To the guy last night who said he wants my job:

Ah, yes, you see the glories.  But have you thought about the flip side?

Have you considered that you will be on your feet non-stop from 9 PM until 4 AM or so, carrying case after case after case of beer, changing kegs (I don’t know if you’ve ever lifted a keg, but after the third of the night blows out, past and future hernias will start talking to you like only best friends and lovers do), and leaning over inside of coolers until your lower back is bigger than your wallet?

Granted, your wallet is pretty big.

Then there’s the people, constantly screaming out your name, snapping, waving, shouting their drink orders out (incorrectly, last night), and making snide comments just inside your peripheral hearing that you must be ignoring them (which, for the record, is the quick way to guarantee you’ll get ignored).  Sure, there are also plenty of really good people — people that tip you thirty percent on their tabs, which never fall below $100; people that include you in every round of shots they buy; gorgeous women; well-connected guys who make sure you get taken care of outside the bar.

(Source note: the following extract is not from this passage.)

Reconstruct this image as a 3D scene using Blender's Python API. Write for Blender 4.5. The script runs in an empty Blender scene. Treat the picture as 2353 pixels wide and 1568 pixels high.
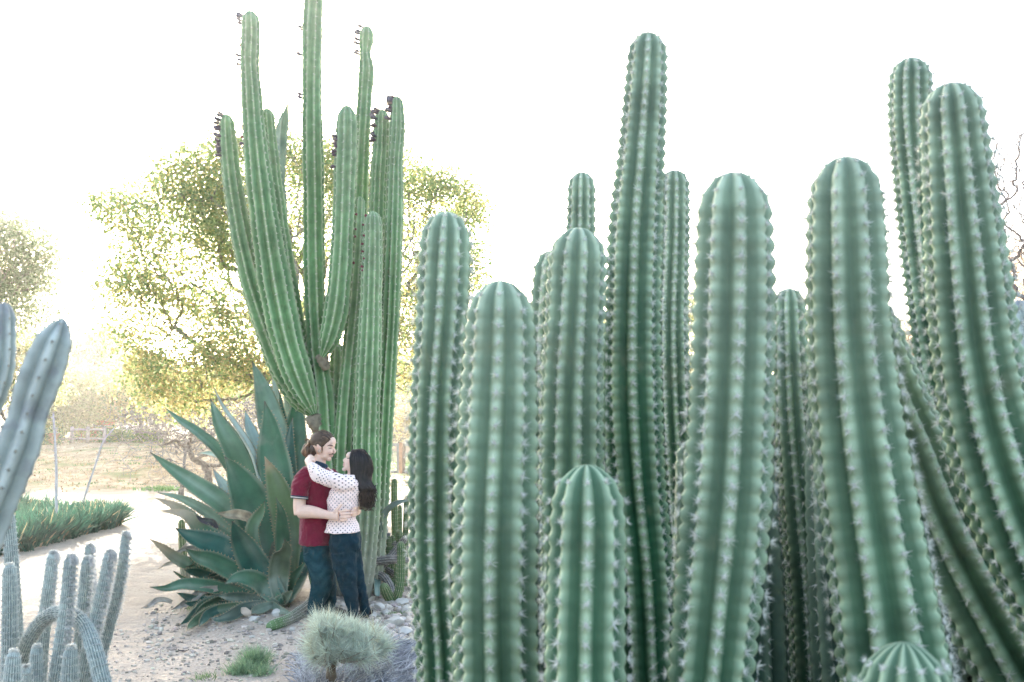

Have you ever had to clean up a bar after a night like Saint Patrick’s Day, New Year’s Eve, or last night?  I’m trying, but there’s really no positive side to throw in next to this one.

Breaking up fights, maybe?  Of course, that’s a positive for a lot of people, especially in my bar.

I’m not complaining, mind you.  Even after working 40-50 hours at my day job, and another 10-20 on freelance work, band gigs, and whatnot, I wouldn’t trade my 20-25 hours on the weekends at Bailey’s for anything.  The money, of course, is phenomenal, even on a bad day.  The women are beautiful, the guys are good-humored. The best thing of all is the family that I work with — these guys are truly the best staff I’ve ever worked with, and we all form this secondary rag-tag post-nuclear family unit.  We’re all allowed to be who we are, which means that Marielle can flirt, Jason can tell the customers that that’s the wrong fucking way to get a drink, and Garth can moon the crowd.

I didn’t say we were for everyone.  But I can guarantee that we’re not boring.

Tyler last night made a crack about hating this place and wishing we could go back to Ruby Tuesdays (where we both used to work, many moons ago).  And I laughed, but cringed on the inside — who could ever work for a corporate hash factory after being cut loose in a place like this?

You know what?  You probably do want my job, actually, though I’m betting that the back pain I’ve got right now and will carry into work with me tonight never occured to you.   But even if you take that, the occasional stress-filled night ,the drama, the garbage and broken bottles and angry customers and the random full-moon fighting into account, and still decide you want my job:

Well, you can pry it from my cold, dead fingers.